How long a typical visit takes
For a small office, the honest answer is: it depends mostly on item count, not floor space. As a rough guide, one engineer can get through 60–100 typical office items in a working day — desk equipment, monitors, chargers, printers and kitchen appliances. A 20-person office with two people per desk plus a shared kitchen and print room usually sits somewhere around 80–120 items in total.
Where it takes longer is when equipment is spread across multiple floors, or when desks are heavily cluttered and cables need to be traced before testing can start. Letting your tester know the rough layout in advance helps them estimate accurately rather than guessing on the day.
How to prepare your team
Testing works best when desks are reasonably clear and equipment isn't buried under paperwork or bags. It doesn't need to be spotless — but if a laptop charger is tangled inside a drawer, it'll either get missed or take longer to reach. A short note to the team the day before, asking people to leave equipment accessible, makes a noticeable difference to how smoothly the visit runs.

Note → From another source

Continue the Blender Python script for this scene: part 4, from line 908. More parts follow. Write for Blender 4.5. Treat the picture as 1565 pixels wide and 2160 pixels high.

- Ask staff to leave chargers and small appliances visible, not packed away
- Flag any equipment that's already known to be faulty in advance
- Let the tester know if any areas are off-limits or need an escort
What happens if something fails on the day
A failed item gets labelled immediately and removed from service, with the reason noted in plain terms — frayed cable, damaged plug, insulation fault, and so on. It's flagged to whoever's managing the visit there and then, not left for the certificate to reveal later. Most offices simply swap the item or send it for repair; a tester who's doing their job well will tell you honestly whether that's worth it or whether it's cheaper to replace.
After the visit
You should receive a full asset register alongside the certificate — every item tested, its result, and the date of the next recommended test. Keep that on file; it's the document an insurer or fire risk assessor will actually want to see, not just a one-line confirmation that "testing was carried out."